* [INFORMATION SUPPLIED]
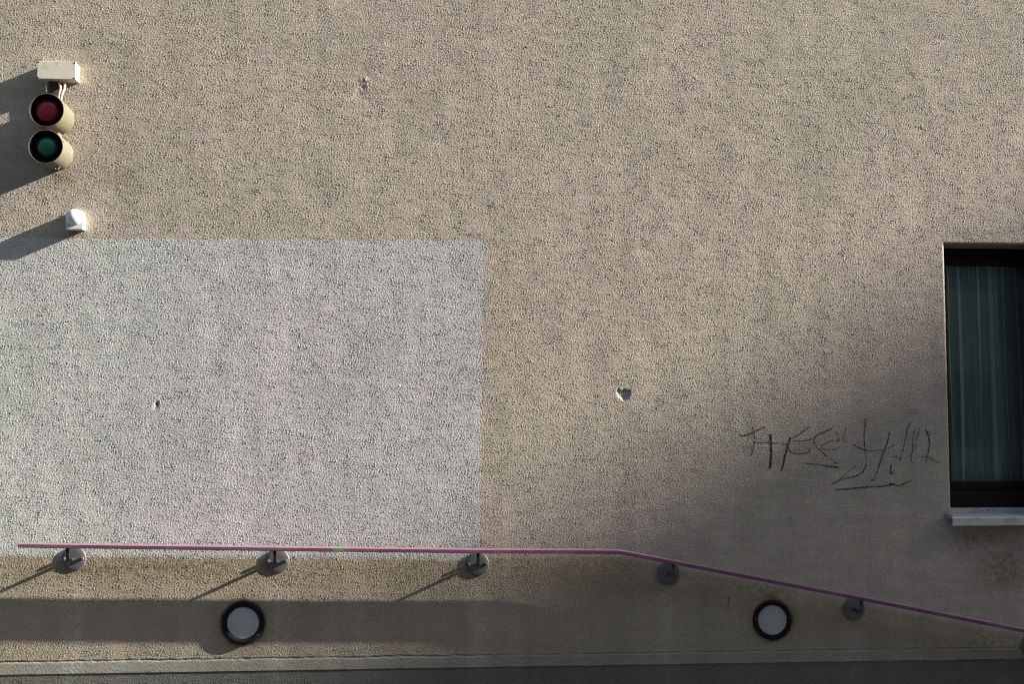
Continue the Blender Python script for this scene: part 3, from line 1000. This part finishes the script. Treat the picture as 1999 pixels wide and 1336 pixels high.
bm_obj('housing', bm, M['white'], sen, smooth=22)
bm = bmesh.new()
dr = sr * .985
pr_ = [(dr, sp - .002)]
for k_ in range(1, 17):
    a = k_ / 16 * math.pi / 2
    pr_.append((dr * math.cos(a) if k_ < 16 else 0, sp - .002 + dr * .68 * math.sin(a)))
add_lathe(bm, pr_, scx, arc_c, 48)
bm_obj('dome', bm, M['white'], sen)

# ------------------------------------------------------------------ round bulkhead lamps
def bulkhead(px, py, ro, ri, label, screws):
    cx, cz = at(px, py, .012)
    Ro, Ri = ro * MM * .997, ri * MM * .997
    t = thing('bulkhead_lamp', (cx, 0, cz), label, 'wall lamp', 'round wall lamps under the handrail')
    bm = bmesh.new()
    add_lathe(bm, [(Ro, -.006), (Ro, .009), (Ro - .002, .0125), (Ro - .006, .014), (Ri + .003, .0125), (Ri, .010), (Ri - .0005, .004)], cx, cz, 96)
    bm_obj('ring', bm, M['ring'], t)
    bm = bmesh.new()
    add_lathe(bm, [(Ri + .0002, .003), (Ri - .003, .0065), (Ri * .7, .0085), (Ri * .35, .0095), (0, .0098)], cx, cz, 64)
    bm_obj('diffuser', bm, M['frost'], t)
    for a in screws:
        rm_ = (Ro + Ri) / 2
        bm = bmesh.new()
        add_lathe(bm, [(.0026, .012), (.0026, .0146), (.0015, .0152), (0, .0152)], cx + rm_ * math.cos(R(a)), cz + rm_ * math.sin(R(a)), 10)
        bm_obj('screw', bm, M['steel'], t)
bulkhead(474, 1218, 40, 31, 'round frosted wall lamp with sooty black ring, below the left handrail', (-38,))
bulkhead(1508.8, 1212, 38.3, 29.8, 'round frosted wall lamp with clean black ring, under the sloping handrail', (176, 8))

# ------------------------------------------------------------------ ground in front of the wall
bm = bmesh.new()
xk = at(1215, 1080)[0]
prf = [(-400, 0), (xk, 0), (xk + 6.0, -1.2), (400, -1.2)]
rows = [[bm.verts.new((x, y, z)) for x, z in prf] for y in (-400, -3.004)]
for i in range(3):
    bm.faces.new((rows[0][i], rows[0][i + 1], rows[1][i + 1], rows[1][i]))
rows = [[bm.verts.new((x, y, z)) for x, z in prf] for y in (0.35, 400)]
for i in range(3):
    bm.faces.new((rows[0][i], rows[0][i + 1], rows[1][i + 1], rows[1][i]))
o = bm_obj('road', bm, M['asphalt'], None, smooth=0)
o['kind'] = 'structure'
bm = bmesh.new()
pv = [(-60, 0.12), (xk, 0.12), (xk + 6.0, -1.08), (60, -1.08)]
a_ = [bm.verts.new((x, .01, z)) for x, z in pv]; b__ = [bm.verts.new((x, -3.0, z)) for x, z in pv]; c__ = [bm.verts.new((x, -3.0, z - .14)) for x, z in pv]
for i in range(3):
    bm.faces.new((a_[i], a_[i + 1], b__[i + 1], b__[i]))
    bm.faces.new((b__[i], b__[i + 1], c__[i + 1], c__[i]))
o = bm_obj('pavement', bm, M['paving'], None, smooth=0)
o['kind'] = 'structure'

# ------------------------------------------------------------------ the building down the street whose roof line shades the lower right of the wall
TX, TZ = at(1420, 918)
BX = 62.0
tt = (BX - TX) / 7.5                      # distance from the wall plane at which the roof line passes this sun ray
RH_ = TZ + 3.4 * tt
SL = 0.85                                 # pitch of the roof, falling away from the wall
pk_y, ev_y = -5.6, -14.0
pk_z = RH_ + SL * (tt + pk_y)
ev_z = pk_z - SL * (pk_y - ev_y)
blk = thing('gabled_house', (BX, -12, -1.2), 'plain steep-gabled house far down the street, catching the low sun behind it', 'building')
bm = bmesh.new()
out_ = [(-1.2, -1.5), (ev_y, -1.5), (ev_y, ev_z - .3), (pk_y, pk_z - .3), (-1.2, pk_z - .3)]
A = [bm.verts.new((BX, y, z)) for y, z in out_]; B = [bm.verts.new((BX + 12, y, z)) for y, z in out_]
for i in range(5):
    bm.faces.new((A[i], A[(i + 1) % 5], B[(i + 1) % 5], B[i]))
bm.faces.new(A[::-1]); bm.faces.new(B)
bm_obj('walls', bm, M['far_wall'], blk, smooth=0)
bm = bmesh.new()
out_ = [(ev_y - .4, ev_z - .3 - .4 * SL), (pk_y, pk_z - .28), (-.9, pk_z - .28), (-.9, pk_z), (pk_y, pk_z), (ev_y - .4, ev_z - .4 * SL)]
A = [bm.verts.new((BX - .4, y, z)) for y, z in out_]; B = [bm.verts.new((BX + 12.4, y, z)) for y, z in out_]
for i in range(6):
    bm.faces.new((A[i], A[(i + 1) % 6], B[(i + 1) % 6], B[i]))
bm.faces.new(A[::-1]); bm.faces.new(B)
bm_obj('roof', bm, M['far_wall'], blk, smooth=0)
BH = ev_z
fl = 0
zz = 1.0
while zz < BH - 2.6:
    for yy in range(-13, -3, 3):
        bm = bmesh.new()
        add_box(bm, BX - .05, BX + .02, yy, yy + 1.3, zz, zz + 1.5)
        bm_obj('window', bm, M['far_glass'], blk, smooth=0)
    zz += 3.0

# ------------------------------------------------------------------ unseen row of houses behind the camera, added to cut sky light
opp = thing('unseen_terrace', (0, -17, 0), 'unseen row of flats across the street, added to cut sky light', 'building')
bm = bmesh.new()
add_box(bm, -34, 42, -29, -17, -1.5, 18.5)
bm_obj('walls', bm, M['far_wall'], opp, smooth=0)
bm = bmesh.new()
add_box(bm, -34.3, 42.3, -29.3, -16.7, 18.5, 18.9)
bm_obj('roof', bm, M['far_wall'], opp, smooth=0)
wme = None
for zz in (1.0, 4.2, 7.4, 10.6, 13.8):
    for xx in range(-32, 41, 3):
        if wme is None:
            bm = bmesh.new()
            add_box(bm, 0, 1.4, -.03, .04, 0, 1.5)
            wo_ = bm_obj('window', bm, M['far_glass'], opp, smooth=0, keep=True)
            wme = wo_.data
        else:
            wo_ = bpy.data.objects.new('window', wme); COL.objects.link(wo_); wo_.parent = opp
        wo_.location = (xx, 0, zz)

# unseen tall block added beyond the gabled house: it keeps the street in shade
shade_blk = thing('street_shade_block', (75, -30, -1.2), 'unseen tall block added to keep the street in shade', 'building')
bm = bmesh.new()
add_box(bm, 75, 92, -60, -11.75, -1.5, 38)
bm_obj('walls', bm, M['far_wall'], shade_blk, smooth=0)
bm = bmesh.new()
add_box(bm, 74.8, 92.2, -60.2, -11.7, 38, 38.5)
bm_obj('roof', bm, M['far_wall'], shade_blk, smooth=0)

* [BRIEF]
Go from the first line of the listing to the line holding "bulkhead(1508.8, 1212, 38.3, 29.8, 'round" and, please, transcribe those lines exactly, both included, with no pictures.

* [EXERCISE ANSWER]
Continue the Blender Python script for this scene: part 3, from line 1000. This part finishes the script. Treat the picture as 1999 pixels wide and 1336 pixels high.
bm_obj('housing', bm, M['white'], sen, smooth=22)
bm = bmesh.new()
dr = sr * .985
pr_ = [(dr, sp - .002)]
for k_ in range(1, 17):
    a = k_ / 16 * math.pi / 2
    pr_.append((dr * math.cos(a) if k_ < 16 else 0, sp - .002 + dr * .68 * math.sin(a)))
add_lathe(bm, pr_, scx, arc_c, 48)
bm_obj('dome', bm, M['white'], sen)

# ------------------------------------------------------------------ round bulkhead lamps
def bulkhead(px, py, ro, ri, label, screws):
    cx, cz = at(px, py, .012)
    Ro, Ri = ro * MM * .997, ri * MM * .997
    t = thing('bulkhead_lamp', (cx, 0, cz), label, 'wall lamp', 'round wall lamps under the handrail')
    bm = bmesh.new()
    add_lathe(bm, [(Ro, -.006), (Ro, .009), (Ro - .002, .0125), (Ro - .006, .014), (Ri + .003, .0125), (Ri, .010), (Ri - .0005, .004)], cx, cz, 96)
    bm_obj('ring', bm, M['ring'], t)
    bm = bmesh.new()
    add_lathe(bm, [(Ri + .0002, .003), (Ri - .003, .0065), (Ri * .7, .0085), (Ri * .35, .0095), (0, .0098)], cx, cz, 64)
    bm_obj('diffuser', bm, M['frost'], t)
    for a in screws:
        rm_ = (Ro + Ri) / 2
        bm = bmesh.new()
        add_lathe(bm, [(.0026, .012), (.0026, .0146), (.0015, .0152), (0, .0152)], cx + rm_ * math.cos(R(a)), cz + rm_ * math.sin(R(a)), 10)
        bm_obj('screw', bm, M['steel'], t)
bulkhead(474, 1218, 40, 31, 'round frosted wall lamp with sooty black ring, below the left handrail', (-38,))
bulkhead(1508.8, 1212, 38.3, 29.8, 'round frosted wall lamp with clean black ring, under the sloping handrail', (176, 8))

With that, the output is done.